Housed in ST’s ACEPACK DRIVE package, a six-pack configuration optimized for traction applications, the modules are suitable for high-volume production, providing direct liquid-cooling capability and high-power density at the same time. A copper baseplate with pin-fin base structure makes direct fluid cooling possible, minimizing thermal resistance. It’s the first direct liquid-cooled solution available in ST’s portfolio.
Internally, the main power semiconductors are ST’s third-generation (Gen3) STPOWER SiC MOSFETs, which combine what’s claimed to be an industry-leading figure of merit (RDS(ON) × die area) with limited switching losses (a dedicated pinout has been developed) and what’s said to be superior performance in synchronous-rectification working mode. This will save battery recharging cycles.

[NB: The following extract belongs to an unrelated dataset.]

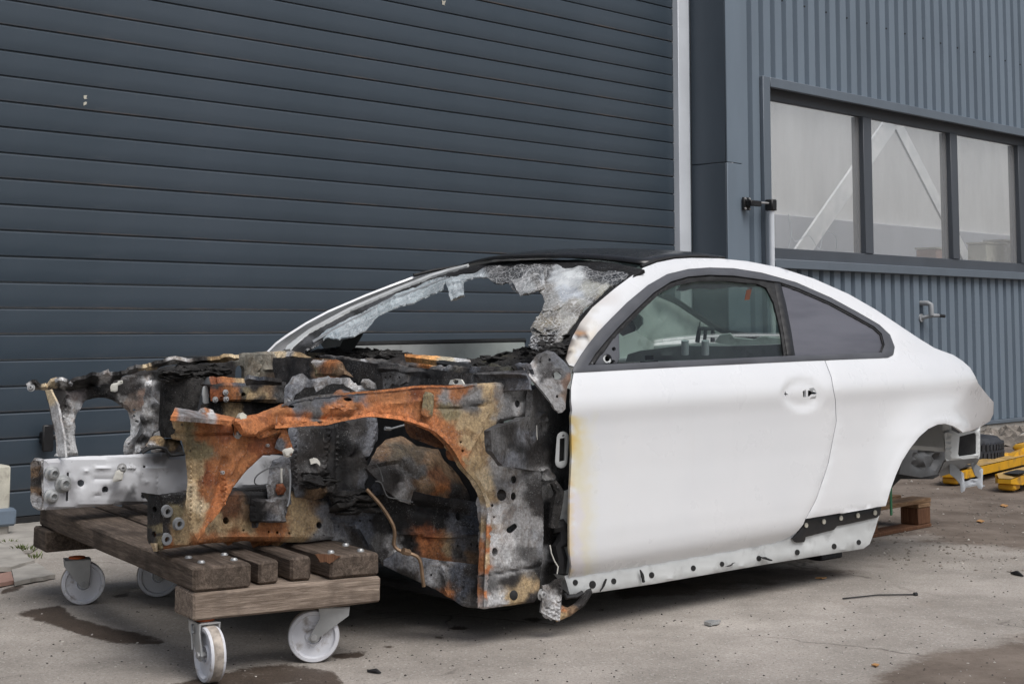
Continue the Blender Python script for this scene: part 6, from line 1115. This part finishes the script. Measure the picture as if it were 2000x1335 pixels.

ST’s 1200V ADP280120W3, ADP360120W3, and ADP480120W3 are in full production. The 750-V ACEPACK DRIVE ADP46075W3 and ADP61075W3 will be in full production by March 2023. They enable a plug-and-play solution for traction inverters compatible with direct liquid cooling.
Press-Fit Pins
For the ACEPACK DRIVE power module, press-fit pins ensure optimal contact between the module and the driving board. The press-fit pin was selected as it’s the kind of connection known for reliability.
The electrical and thermal contacts with the circuit board are implemented by means of cold welding when using press-fit pins. Permanent deformation takes place because of PCB insertion; this deformation provides the basis for the cold welding. A module that’s been pressed in and then pressed out can’t be pressed in again since plastic deformation of the press-fit zone doesn’t permit further press-fit processes.
Press-fit contact isn’t sensitive to oxidation and corrosion or vibration, and it realizes a gas-tight connection with PCB dedicated holes. Since no preconditioning or heating is needed for the assembly, the assembly process is reliable and easily industrialized. The resulting forces during the press-fit process ensure that the welded materials onto the PCB and pin exhibit a continuously consistent and, unlike other contact technologies, very small electrical contact resistance
The power module’s SiC-based features include a symmetrical pinout between high- and low-side switches. To avoid any possible mistake during the assembly phase as well as speed up the process, the X-pin and Y-pin employ a poka-yoke concept (poka-yoke is a Japanese term that means “mistake-proofing,” and refers to any tool or mechanism that keeps one from being able to perform an action in an incorrect manner). The X-pin (smaller) and Y-pin (larger) show different dimensions that allow for a properly designed PCB a single possible path to the press-fits.
ACEPACK DRIVE is a plug-and-play power module. The module must be properly connected with the drive components and the cooling system in order to work and to avoid any mechanical stress to the sensitive components. Hence, ST recommends following this sequence when assembling the power module:
- Align driving board PCB to power module. X-pins with the poka-yoke ensure the proper alignment.
- Press-in driving board through a mechanical press and a JIG designed on the power module.
- Prepare water jacket with sealing ring.
- Position and screw the preassembled power module and driving board in the water jacket.
- Screw the driving board to the power-module case.
Conclusion
Summing up, Hyundai Motor Company has chosen ST’s ACEPACK DRIVE power modules for its E-GMP vehicle platform. ACEPACK DRIVE is a compact power module tailored for hybrid and EV traction applications, capable of satisfying the growing demand by automakers for greater power and efficiency solutions. The third-generation SiC MOSFET technology combined with ACEPACK DRIVE modules results in increased efficiency, maximizes EV mileage range, as well as enables the usage of smaller battery packs.